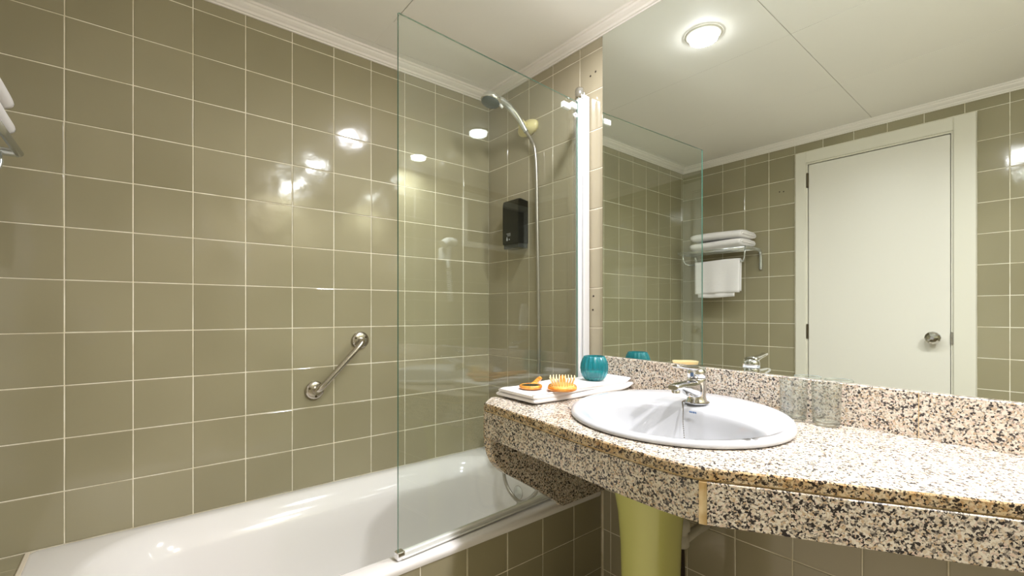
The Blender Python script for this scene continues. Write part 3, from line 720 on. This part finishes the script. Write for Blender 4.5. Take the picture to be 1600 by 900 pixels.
def shelf_towel(z, seed, lab, dx=0, dv=0):
    t = empty('folded_towel', (DO+.035+dx, 1.270+dv, z)); tag(t, lab, 'towel', 'folded towels on the rack')
    rnd = random.Random(seed); mb = MB(); nx = 22
    # a thick fold rolled at the front, thinner towards the wall, loose inner layer showing at the end
    for k, (hh, dx_, y0, y1) in enumerate(((.0265, 0, 0, .335), (.009, -.004, -.006, .30))):
        sec = []
        for i in range(nx+1):
            y = y0+(y1-y0)*i/nx; e_ = .82+.18*min(1, min(i, nx-i)/1.2); lp = []
            for j in range(32):
                a = 2*PI*j/32; c, s_ = math.cos(a), math.sin(a)
                xx = .108+dx_+.108*math.copysign(abs(c)**(.62 if c > 0 else .3), c)*(1 if k == 0 else .9)
                tt = hh*(.82+.18*min(1, xx/.17))
                zz = .0285+tt*math.copysign(abs(s_)**.75, s_)*e_+.003*math.sin(y*12+seed)+.0012*math.sin(xx*60+seed)
                lp.append((xx, y+.002*math.sin(xx*40+k), zz))
            sec.append(lp)
        mb.loft(sec, smooth=True, cap0=True, cap1=True)
    mb.build('towel_layers', M['towel'], t)
shelf_towel(H+.415, 1, 'lower folded white towel lying on the chrome rack', .002, .003)
shelf_towel(H+.472, 5, 'upper folded white towel on top of the stack on the chrome rack')
ht = empty('hanging_towel', (-.3, 1.455, H+.332)); tag(ht, 'white hand towel hanging folded over the lower bar of the rack', 'towel')
def drape(w0, w1, zf, zb_, off, r, seed):
    pr = []; 
    for k in range(12): pr.append((r+.001, -zb_+(zb_)*k/12) if False else (-r-off, -zb_*(1-k/12)))
    for k in range(9): a = PI-PI*k/8; pr.append(((r+off)*math.cos(a), (r+off)*math.sin(a)))
    for k in range(1, 15): pr.append((r+off, -zf*k/14))
    outer, inner = [], []
    nw = 24; rows = []
    for i, (x, z) in enumerate(pr):
        rows.append([(x+.004*math.sin(7*j/nw*2+seed)*min(1, abs(z)/.1)*(1 if x > 0 else -1)*.7, w0+(w1-w0)*j/nw+.006*abs(z)/.2*math.sin(seed+3*j/nw), z+.003*math.sin(j/nw*5+seed)) for j in range(nw+1)])
    th_ = .0045; lo2 = []
    for i, row in enumerate(rows):
        x, z = pr[i]; l2 = []
        nrm = Vector((x, 0, max(z, 0))).normalized()
        lo2.append([(p[0]-nrm.x*th_, p[1], p[2]-nrm.z*th_) for p in row])
    secs = [rows[i]+lo2[i][::-1] for i in range(len(rows))]
    return MB().loft(secs, smooth=True, cap0=True, cap1=True)
drape(-.15, .15, .205, .195, .007, .007, .3).build('outer_layer', M['towel'], ht)
drape(-.122, .138, .232, .15, .001, .008, 1.7).build('inner_layer', M['towel'], ht)

# ------------------------------------------------------------------ hair dryer and hand towel on the near wall (reflected in the screen)
hd_ = empty('hair_dryer', (.64, DN+.003, H+.40)); tag(hd_, 'white wall hung hair dryer with coiled cord, reflected in the screen', 'hair dryer')
MB().rbox(-.045, .045, 0, .05, -.01, .09, .008).build('wall_holder', M['white_plastic'], hd_)
MB().tube(smoothpath([(-.05, .085, .13), (-.02, .085, .135), (.02, .085, .13), (.06, .085, .105)]), [.022, .034, .036, .03]+[.03]*0 if False else .032, 18).build('barrel', M['white_plastic'], hd_)
MB().tube(smoothpath([(.0, .08, .11), (.0, .075, .05), (.0, .07, -.03), (-.004, .07, -.06)]), .017, 14).build('handle', M['white_plastic'], hd_)
coil = []
for k in range(260):
    t = k/259; a = t*2*PI*16; coil.append((-.02+.02*math.cos(a)-.02*t, .05+.016*math.sin(a), -.06-.26*t))
MB().tube(coil, .0032, 6).build('coiled_cord', M['white_plastic'], hd_)
hn = empty('hand_towel', (-.27, DN+.005, H+.08)); tag(hn, 'white hand towel hanging from a hook on the wall opposite the bath', 'towel')
MB().tube([(0, 0, .0), (0, .03, 0), (0, .035, .012)], .006, 10).build('hook', M['chrome'], hn)
rows = []
for k in range(12):
    z = .0-.24*k/11; w = .025+.03*min(1, k/3)
    rows.append([(w*(2*j/16-1), .018+.010*math.cos(j*1.2+.2*k), z) for j in range(17)]+[(w*(2*j/16-1), .010+.010*math.cos(j*1.2+.2*k), z) for j in range(16, -1, -1)])
MB().loft(rows, smooth=True, cap0=True, cap1=True).build('cloth', M['towel'], hn)

# ------------------------------------------------------------------ old screw holes in the tiles
for w_, y, z, ax in ((wr, 1.150, H+.905, -1), (wr, 1.125, H+.912, -1), (wr, 1.135, H+.062, -1), (wr, 1.138, H+.06-.05, -1), (wb, 1.142, H+.765, 1), (wb, 1.118, H+.762, 1)):
    u = DR-.0024 if ax < 0 else DO+.0024
    c = MB().lathe([(.0038, 0), (.003, .0006), (.0005, .0003)], (u, y, z), 12, axis=(ax, 0, 0), cap0=True).build('screw_hole', M['dark_gap'], w_)
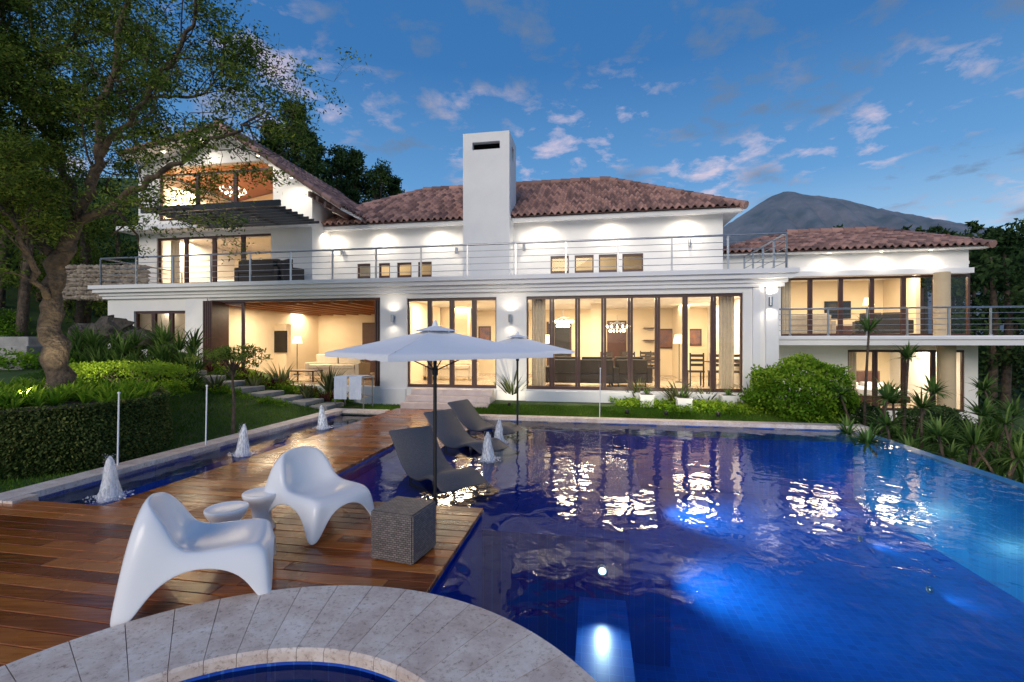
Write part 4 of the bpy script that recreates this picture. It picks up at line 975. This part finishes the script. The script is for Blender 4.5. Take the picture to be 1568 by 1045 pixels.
──────────
* _What you need to do_
Without the pictures, write out every entry precisely as it appears.

* _Finished exercise_
The Blender Python script for this scene continues. Write part 3, from line 720 on. This part finishes the script. Write for Blender 4.5. Take the picture to be 1600 by 900 pixels.
def shelf_towel(z, seed, lab, dx=0, dv=0):
    t = empty('folded_towel', (DO+.035+dx, 1.270+dv, z)); tag(t, lab, 'towel', 'folded towels on the rack')
    rnd = random.Random(seed); mb = MB(); nx = 22
    # a thick fold rolled at the front, thinner towards the wall, loose inner layer showing at the end
    for k, (hh, dx_, y0, y1) in enumerate(((.0265, 0, 0, .335), (.009, -.004, -.006, .30))):
        sec = []
        for i in range(nx+1):
            y = y0+(y1-y0)*i/nx; e_ = .82+.18*min(1, min(i, nx-i)/1.2); lp = []
            for j in range(32):
                a = 2*PI*j/32; c, s_ = math.cos(a), math.sin(a)
                xx = .108+dx_+.108*math.copysign(abs(c)**(.62 if c > 0 else .3), c)*(1 if k == 0 else .9)
                tt = hh*(.82+.18*min(1, xx/.17))
                zz = .0285+tt*math.copysign(abs(s_)**.75, s_)*e_+.003*math.sin(y*12+seed)+.0012*math.sin(xx*60+seed)
                lp.append((xx, y+.002*math.sin(xx*40+k), zz))
            sec.append(lp)
        mb.loft(sec, smooth=True, cap0=True, cap1=True)
    mb.build('towel_layers', M['towel'], t)
shelf_towel(H+.415, 1, 'lower folded white towel lying on the chrome rack', .002, .003)
shelf_towel(H+.472, 5, 'upper folded white towel on top of the stack on the chrome rack')
ht = empty('hanging_towel', (-.3, 1.455, H+.332)); tag(ht, 'white hand towel hanging folded over the lower bar of the rack', 'towel')
def drape(w0, w1, zf, zb_, off, r, seed):
    pr = []; 
    for k in range(12): pr.append((r+.001, -zb_+(zb_)*k/12) if False else (-r-off, -zb_*(1-k/12)))
    for k in range(9): a = PI-PI*k/8; pr.append(((r+off)*math.cos(a), (r+off)*math.sin(a)))
    for k in range(1, 15): pr.append((r+off, -zf*k/14))
    outer, inner = [], []
    nw = 24; rows = []
    for i, (x, z) in enumerate(pr):
        rows.append([(x+.004*math.sin(7*j/nw*2+seed)*min(1, abs(z)/.1)*(1 if x > 0 else -1)*.7, w0+(w1-w0)*j/nw+.006*abs(z)/.2*math.sin(seed+3*j/nw), z+.003*math.sin(j/nw*5+seed)) for j in range(nw+1)])
    th_ = .0045; lo2 = []
    for i, row in enumerate(rows):
        x, z = pr[i]; l2 = []
        nrm = Vector((x, 0, max(z, 0))).normalized()
        lo2.append([(p[0]-nrm.x*th_, p[1], p[2]-nrm.z*th_) for p in row])
    secs = [rows[i]+lo2[i][::-1] for i in range(len(rows))]
    return MB().loft(secs, smooth=True, cap0=True, cap1=True)
drape(-.15, .15, .205, .195, .007, .007, .3).build('outer_layer', M['towel'], ht)
drape(-.122, .138, .232, .15, .001, .008, 1.7).build('inner_layer', M['towel'], ht)

# ------------------------------------------------------------------ hair dryer and hand towel on the near wall (reflected in the screen)
hd_ = empty('hair_dryer', (.64, DN+.003, H+.40)); tag(hd_, 'white wall hung hair dryer with coiled cord, reflected in the screen', 'hair dryer')
MB().rbox(-.045, .045, 0, .05, -.01, .09, .008).build('wall_holder', M['white_plastic'], hd_)
MB().tube(smoothpath([(-.05, .085, .13), (-.02, .085, .135), (.02, .085, .13), (.06, .085, .105)]), [.022, .034, .036, .03]+[.03]*0 if False else .032, 18).build('barrel', M['white_plastic'], hd_)
MB().tube(smoothpath([(.0, .08, .11), (.0, .075, .05), (.0, .07, -.03), (-.004, .07, -.06)]), .017, 14).build('handle', M['white_plastic'], hd_)
coil = []
for k in range(260):
    t = k/259; a = t*2*PI*16; coil.append((-.02+.02*math.cos(a)-.02*t, .05+.016*math.sin(a), -.06-.26*t))
MB().tube(coil, .0032, 6).build('coiled_cord', M['white_plastic'], hd_)
hn = empty('hand_towel', (-.27, DN+.005, H+.08)); tag(hn, 'white hand towel hanging from a hook on the wall opposite the bath', 'towel')
MB().tube([(0, 0, .0), (0, .03, 0), (0, .035, .012)], .006, 10).build('hook', M['chrome'], hn)
rows = []
for k in range(12):
    z = .0-.24*k/11; w = .025+.03*min(1, k/3)
    rows.append([(w*(2*j/16-1), .018+.010*math.cos(j*1.2+.2*k), z) for j in range(17)]+[(w*(2*j/16-1), .010+.010*math.cos(j*1.2+.2*k), z) for j in range(16, -1, -1)])
MB().loft(rows, smooth=True, cap0=True, cap1=True).build('cloth', M['towel'], hn)

# ------------------------------------------------------------------ old screw holes in the tiles
for w_, y, z, ax in ((wr, 1.150, H+.905, -1), (wr, 1.125, H+.912, -1), (wr, 1.135, H+.062, -1), (wr, 1.138, H+.06-.05, -1), (wb, 1.142, H+.765, 1), (wb, 1.118, H+.762, 1)):
    u = DR-.0024 if ax < 0 else DO+.0024
    c = MB().lathe([(.0038, 0), (.003, .0006), (.0005, .0003)], (u, y, z), 12, axis=(ax, 0, 0), cap0=True).build('screw_hole', M['dark_gap'], w_)
Write part 4 of the bpy script that recreates this picture. It picks up at line 975. This part finishes the script. The script is for Blender 4.5. Take the picture to be 1568 by 1045 pixels.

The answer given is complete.